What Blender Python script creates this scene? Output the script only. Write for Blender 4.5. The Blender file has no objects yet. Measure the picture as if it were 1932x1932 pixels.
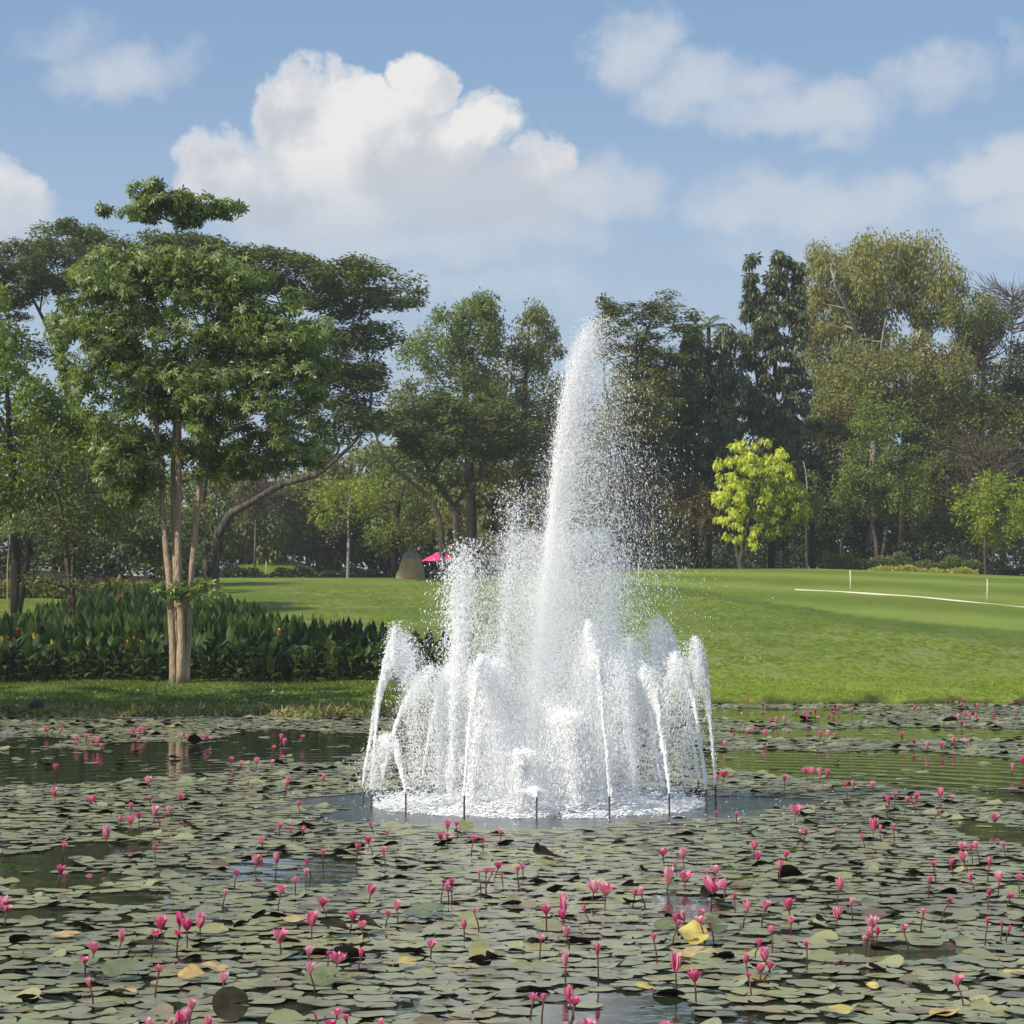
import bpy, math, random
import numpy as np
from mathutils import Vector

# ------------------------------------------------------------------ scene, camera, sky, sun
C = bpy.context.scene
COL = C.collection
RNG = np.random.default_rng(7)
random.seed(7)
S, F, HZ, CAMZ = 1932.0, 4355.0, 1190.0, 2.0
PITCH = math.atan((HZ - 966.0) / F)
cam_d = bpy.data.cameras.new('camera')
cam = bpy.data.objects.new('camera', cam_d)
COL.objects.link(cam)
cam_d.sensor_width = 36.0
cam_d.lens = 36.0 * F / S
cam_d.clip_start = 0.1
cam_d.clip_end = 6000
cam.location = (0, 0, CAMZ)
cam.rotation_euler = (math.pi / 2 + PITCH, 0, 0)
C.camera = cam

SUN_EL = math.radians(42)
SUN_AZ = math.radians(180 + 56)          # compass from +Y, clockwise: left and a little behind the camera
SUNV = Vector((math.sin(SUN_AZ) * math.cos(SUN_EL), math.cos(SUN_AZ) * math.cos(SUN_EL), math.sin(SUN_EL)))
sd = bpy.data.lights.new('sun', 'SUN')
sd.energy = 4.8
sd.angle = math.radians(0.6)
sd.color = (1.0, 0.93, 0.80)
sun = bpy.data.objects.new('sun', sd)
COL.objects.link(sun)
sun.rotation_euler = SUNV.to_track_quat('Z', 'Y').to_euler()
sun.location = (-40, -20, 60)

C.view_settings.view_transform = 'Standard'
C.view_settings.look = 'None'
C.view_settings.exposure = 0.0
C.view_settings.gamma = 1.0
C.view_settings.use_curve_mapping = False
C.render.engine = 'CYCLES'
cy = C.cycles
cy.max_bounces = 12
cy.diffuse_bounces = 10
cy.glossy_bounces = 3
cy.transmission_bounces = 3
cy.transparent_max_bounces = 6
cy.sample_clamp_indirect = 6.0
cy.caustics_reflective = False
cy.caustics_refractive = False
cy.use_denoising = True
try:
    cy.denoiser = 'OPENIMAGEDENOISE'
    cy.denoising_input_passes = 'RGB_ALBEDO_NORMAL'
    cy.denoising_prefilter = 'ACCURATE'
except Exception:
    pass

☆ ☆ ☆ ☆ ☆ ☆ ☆

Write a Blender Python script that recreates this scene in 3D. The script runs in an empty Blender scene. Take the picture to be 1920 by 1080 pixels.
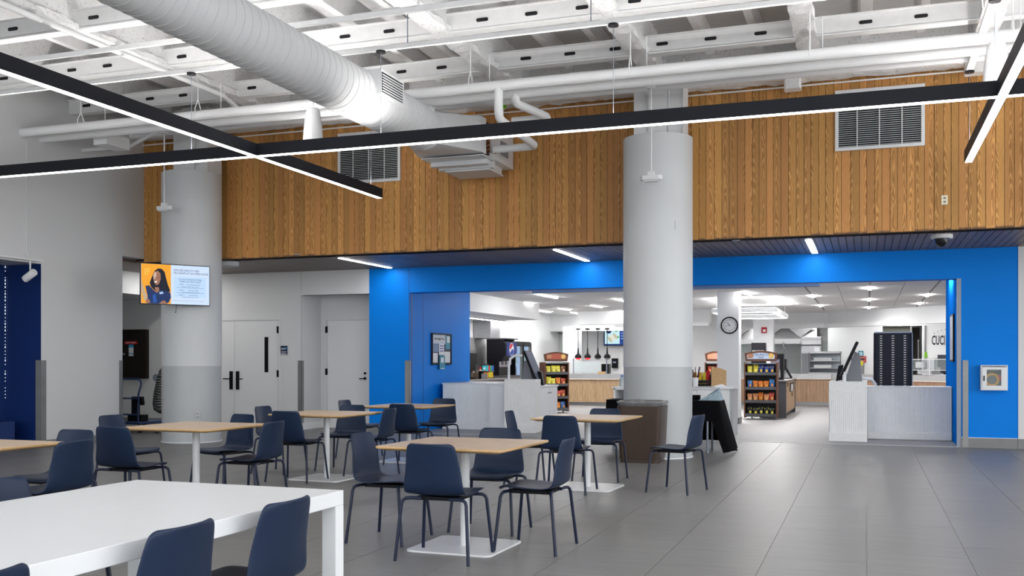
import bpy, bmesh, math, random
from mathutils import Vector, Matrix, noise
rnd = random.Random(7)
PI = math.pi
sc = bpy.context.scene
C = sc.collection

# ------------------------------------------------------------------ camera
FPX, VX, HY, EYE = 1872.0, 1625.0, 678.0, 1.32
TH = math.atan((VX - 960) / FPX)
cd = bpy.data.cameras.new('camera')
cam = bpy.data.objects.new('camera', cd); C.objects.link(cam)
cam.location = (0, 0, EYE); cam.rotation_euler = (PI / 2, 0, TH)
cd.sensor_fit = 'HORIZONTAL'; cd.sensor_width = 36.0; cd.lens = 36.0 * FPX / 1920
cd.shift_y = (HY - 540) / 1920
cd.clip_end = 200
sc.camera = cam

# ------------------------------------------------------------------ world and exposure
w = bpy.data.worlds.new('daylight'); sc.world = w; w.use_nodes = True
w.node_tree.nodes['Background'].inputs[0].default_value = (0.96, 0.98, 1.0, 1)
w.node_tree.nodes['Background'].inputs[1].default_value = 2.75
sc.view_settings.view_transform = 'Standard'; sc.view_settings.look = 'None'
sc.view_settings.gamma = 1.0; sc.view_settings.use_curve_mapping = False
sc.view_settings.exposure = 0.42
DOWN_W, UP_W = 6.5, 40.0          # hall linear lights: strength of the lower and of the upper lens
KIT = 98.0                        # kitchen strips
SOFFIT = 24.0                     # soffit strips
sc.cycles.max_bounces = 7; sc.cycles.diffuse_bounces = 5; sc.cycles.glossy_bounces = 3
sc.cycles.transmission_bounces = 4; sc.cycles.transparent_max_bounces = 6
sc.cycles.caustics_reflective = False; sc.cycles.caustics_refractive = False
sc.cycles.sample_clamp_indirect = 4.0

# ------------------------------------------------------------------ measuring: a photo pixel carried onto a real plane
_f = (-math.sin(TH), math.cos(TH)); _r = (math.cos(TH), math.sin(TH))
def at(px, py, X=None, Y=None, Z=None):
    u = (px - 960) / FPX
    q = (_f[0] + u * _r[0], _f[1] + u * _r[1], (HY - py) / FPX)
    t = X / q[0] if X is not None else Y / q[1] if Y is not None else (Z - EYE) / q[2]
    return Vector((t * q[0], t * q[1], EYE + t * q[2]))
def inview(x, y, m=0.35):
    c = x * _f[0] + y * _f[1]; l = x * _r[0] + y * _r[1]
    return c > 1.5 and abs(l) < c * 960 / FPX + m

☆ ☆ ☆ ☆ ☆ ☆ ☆

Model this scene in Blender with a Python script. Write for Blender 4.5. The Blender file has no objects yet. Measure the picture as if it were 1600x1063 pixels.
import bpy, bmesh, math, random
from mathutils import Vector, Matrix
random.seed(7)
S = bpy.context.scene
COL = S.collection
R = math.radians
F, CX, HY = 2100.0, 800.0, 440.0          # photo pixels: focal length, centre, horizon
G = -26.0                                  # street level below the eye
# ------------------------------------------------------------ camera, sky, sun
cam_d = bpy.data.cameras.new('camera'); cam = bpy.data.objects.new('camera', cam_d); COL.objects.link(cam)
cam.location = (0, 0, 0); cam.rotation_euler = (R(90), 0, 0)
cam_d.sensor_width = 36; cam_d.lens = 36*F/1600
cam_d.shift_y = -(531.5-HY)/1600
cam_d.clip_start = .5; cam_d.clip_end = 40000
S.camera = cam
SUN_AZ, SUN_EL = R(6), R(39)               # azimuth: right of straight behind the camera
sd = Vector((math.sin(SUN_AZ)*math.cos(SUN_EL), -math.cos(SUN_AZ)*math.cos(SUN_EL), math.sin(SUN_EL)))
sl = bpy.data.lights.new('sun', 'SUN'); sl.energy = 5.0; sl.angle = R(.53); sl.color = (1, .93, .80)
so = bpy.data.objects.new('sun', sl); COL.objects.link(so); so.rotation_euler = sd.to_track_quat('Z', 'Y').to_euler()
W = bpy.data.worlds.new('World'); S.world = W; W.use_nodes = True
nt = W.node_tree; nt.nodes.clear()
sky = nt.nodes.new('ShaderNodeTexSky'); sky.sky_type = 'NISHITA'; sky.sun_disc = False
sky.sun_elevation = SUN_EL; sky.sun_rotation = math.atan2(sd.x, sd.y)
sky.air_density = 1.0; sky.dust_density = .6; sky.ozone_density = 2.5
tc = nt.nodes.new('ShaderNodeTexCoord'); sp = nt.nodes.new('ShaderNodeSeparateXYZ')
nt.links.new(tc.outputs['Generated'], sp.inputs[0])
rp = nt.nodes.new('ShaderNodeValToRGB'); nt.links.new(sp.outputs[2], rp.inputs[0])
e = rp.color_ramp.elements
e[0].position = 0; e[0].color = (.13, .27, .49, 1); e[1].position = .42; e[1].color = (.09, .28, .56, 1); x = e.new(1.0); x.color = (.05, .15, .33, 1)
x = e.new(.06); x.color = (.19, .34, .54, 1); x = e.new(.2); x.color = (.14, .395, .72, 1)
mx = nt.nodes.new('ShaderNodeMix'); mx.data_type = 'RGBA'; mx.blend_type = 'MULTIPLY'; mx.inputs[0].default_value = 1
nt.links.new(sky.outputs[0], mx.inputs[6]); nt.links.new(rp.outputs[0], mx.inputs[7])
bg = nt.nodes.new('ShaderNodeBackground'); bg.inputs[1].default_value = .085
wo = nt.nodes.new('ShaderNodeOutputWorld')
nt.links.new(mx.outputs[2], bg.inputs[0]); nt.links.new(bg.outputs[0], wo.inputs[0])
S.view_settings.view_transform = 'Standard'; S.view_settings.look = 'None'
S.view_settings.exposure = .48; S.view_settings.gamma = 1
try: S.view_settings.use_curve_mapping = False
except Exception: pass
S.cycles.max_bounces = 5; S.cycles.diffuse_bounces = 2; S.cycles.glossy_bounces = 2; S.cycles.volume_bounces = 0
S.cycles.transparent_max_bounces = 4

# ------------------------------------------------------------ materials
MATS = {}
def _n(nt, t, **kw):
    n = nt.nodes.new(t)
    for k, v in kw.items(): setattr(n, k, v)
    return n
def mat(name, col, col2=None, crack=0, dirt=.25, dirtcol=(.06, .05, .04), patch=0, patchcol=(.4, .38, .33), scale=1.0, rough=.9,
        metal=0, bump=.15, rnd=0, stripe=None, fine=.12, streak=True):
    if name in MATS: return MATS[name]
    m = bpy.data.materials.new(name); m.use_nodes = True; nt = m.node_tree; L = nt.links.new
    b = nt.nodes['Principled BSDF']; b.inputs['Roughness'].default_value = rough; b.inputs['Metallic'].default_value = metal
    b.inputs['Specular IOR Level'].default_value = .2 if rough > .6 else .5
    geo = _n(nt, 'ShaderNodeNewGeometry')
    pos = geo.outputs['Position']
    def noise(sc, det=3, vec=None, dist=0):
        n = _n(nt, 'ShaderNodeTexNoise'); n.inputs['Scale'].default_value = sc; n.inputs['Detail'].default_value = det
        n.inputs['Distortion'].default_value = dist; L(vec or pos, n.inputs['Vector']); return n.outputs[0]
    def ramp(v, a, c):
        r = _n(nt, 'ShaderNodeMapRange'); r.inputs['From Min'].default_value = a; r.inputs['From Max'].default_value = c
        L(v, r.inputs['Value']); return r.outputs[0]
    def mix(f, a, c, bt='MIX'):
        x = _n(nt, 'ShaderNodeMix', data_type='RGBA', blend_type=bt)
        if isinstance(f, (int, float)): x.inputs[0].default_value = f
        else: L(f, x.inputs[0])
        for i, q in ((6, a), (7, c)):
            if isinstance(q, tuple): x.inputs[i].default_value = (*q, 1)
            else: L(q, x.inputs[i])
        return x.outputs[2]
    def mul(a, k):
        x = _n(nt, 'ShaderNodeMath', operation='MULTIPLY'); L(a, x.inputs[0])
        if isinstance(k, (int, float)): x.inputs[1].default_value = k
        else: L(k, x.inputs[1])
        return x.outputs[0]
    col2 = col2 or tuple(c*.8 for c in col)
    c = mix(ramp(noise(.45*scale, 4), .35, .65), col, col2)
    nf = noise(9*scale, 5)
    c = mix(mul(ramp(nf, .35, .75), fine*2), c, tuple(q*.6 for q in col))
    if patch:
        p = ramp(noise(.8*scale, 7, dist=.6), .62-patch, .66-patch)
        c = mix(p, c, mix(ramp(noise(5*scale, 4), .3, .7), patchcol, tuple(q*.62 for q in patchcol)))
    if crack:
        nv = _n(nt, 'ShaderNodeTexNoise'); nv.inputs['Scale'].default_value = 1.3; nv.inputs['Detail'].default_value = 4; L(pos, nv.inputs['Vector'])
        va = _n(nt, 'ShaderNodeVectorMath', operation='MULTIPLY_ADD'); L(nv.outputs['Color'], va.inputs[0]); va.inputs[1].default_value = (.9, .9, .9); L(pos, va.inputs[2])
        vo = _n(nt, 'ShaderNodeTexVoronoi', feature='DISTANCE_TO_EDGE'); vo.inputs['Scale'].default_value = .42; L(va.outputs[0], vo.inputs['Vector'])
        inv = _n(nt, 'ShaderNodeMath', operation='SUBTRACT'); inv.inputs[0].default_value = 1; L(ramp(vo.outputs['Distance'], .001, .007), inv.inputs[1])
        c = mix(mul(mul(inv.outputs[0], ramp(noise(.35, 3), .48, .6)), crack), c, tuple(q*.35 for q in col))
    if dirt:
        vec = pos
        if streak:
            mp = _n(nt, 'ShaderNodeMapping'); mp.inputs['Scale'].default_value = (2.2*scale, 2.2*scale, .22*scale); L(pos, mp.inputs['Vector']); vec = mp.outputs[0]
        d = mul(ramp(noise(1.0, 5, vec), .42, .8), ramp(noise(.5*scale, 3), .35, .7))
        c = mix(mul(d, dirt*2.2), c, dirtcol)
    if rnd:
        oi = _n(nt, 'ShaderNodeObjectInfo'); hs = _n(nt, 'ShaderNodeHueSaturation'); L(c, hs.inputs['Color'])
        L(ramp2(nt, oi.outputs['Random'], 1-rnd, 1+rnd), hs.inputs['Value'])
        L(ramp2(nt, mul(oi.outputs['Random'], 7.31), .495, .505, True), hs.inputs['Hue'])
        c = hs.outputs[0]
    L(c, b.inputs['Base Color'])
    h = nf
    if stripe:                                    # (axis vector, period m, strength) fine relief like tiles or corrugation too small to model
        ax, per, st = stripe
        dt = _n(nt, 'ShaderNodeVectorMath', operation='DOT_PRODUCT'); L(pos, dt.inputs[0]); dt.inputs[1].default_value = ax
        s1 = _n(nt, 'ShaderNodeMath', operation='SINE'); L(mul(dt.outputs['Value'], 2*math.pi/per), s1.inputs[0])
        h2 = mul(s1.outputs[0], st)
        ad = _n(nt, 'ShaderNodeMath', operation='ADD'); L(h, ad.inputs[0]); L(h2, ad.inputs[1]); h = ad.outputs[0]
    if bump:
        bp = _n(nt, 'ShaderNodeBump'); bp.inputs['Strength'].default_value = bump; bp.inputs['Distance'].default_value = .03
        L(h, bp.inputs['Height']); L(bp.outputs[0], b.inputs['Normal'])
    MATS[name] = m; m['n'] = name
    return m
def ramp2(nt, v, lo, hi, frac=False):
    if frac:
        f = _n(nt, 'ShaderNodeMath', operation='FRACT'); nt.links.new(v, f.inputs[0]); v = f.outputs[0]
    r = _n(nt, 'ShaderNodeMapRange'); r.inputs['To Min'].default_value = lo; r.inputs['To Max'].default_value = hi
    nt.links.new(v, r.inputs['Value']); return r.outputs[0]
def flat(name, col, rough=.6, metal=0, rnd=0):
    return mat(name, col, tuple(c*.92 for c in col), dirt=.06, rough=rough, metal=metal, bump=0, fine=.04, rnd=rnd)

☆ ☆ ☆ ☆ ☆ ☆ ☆

# [WORK TO DO]
Begin at the line that has "What Blender Python", stop after the line that has "sun.location = (-40, -20, 60)", and reproduce every line between them exactly and nothing else. Pictures stay out of the copy.

# [SOLUTION FOR THIS TASK]
What Blender Python script creates this scene? Output the script only. Write for Blender 4.5. The Blender file has no objects yet. Measure the picture as if it were 1932x1932 pixels.
import bpy, math, random
import numpy as np
from mathutils import Vector

# ------------------------------------------------------------------ scene, camera, sky, sun
C = bpy.context.scene
COL = C.collection
RNG = np.random.default_rng(7)
random.seed(7)
S, F, HZ, CAMZ = 1932.0, 4355.0, 1190.0, 2.0
PITCH = math.atan((HZ - 966.0) / F)
cam_d = bpy.data.cameras.new('camera')
cam = bpy.data.objects.new('camera', cam_d)
COL.objects.link(cam)
cam_d.sensor_width = 36.0
cam_d.lens = 36.0 * F / S
cam_d.clip_start = 0.1
cam_d.clip_end = 6000
cam.location = (0, 0, CAMZ)
cam.rotation_euler = (math.pi / 2 + PITCH, 0, 0)
C.camera = cam

SUN_EL = math.radians(42)
SUN_AZ = math.radians(180 + 56)          # compass from +Y, clockwise: left and a little behind the camera
SUNV = Vector((math.sin(SUN_AZ) * math.cos(SUN_EL), math.cos(SUN_AZ) * math.cos(SUN_EL), math.sin(SUN_EL)))
sd = bpy.data.lights.new('sun', 'SUN')
sd.energy = 4.8
sd.angle = math.radians(0.6)
sd.color = (1.0, 0.93, 0.80)
sun = bpy.data.objects.new('sun', sd)
COL.objects.link(sun)
sun.rotation_euler = SUNV.to_track_quat('Z', 'Y').to_euler()
sun.location = (-40, -20, 60)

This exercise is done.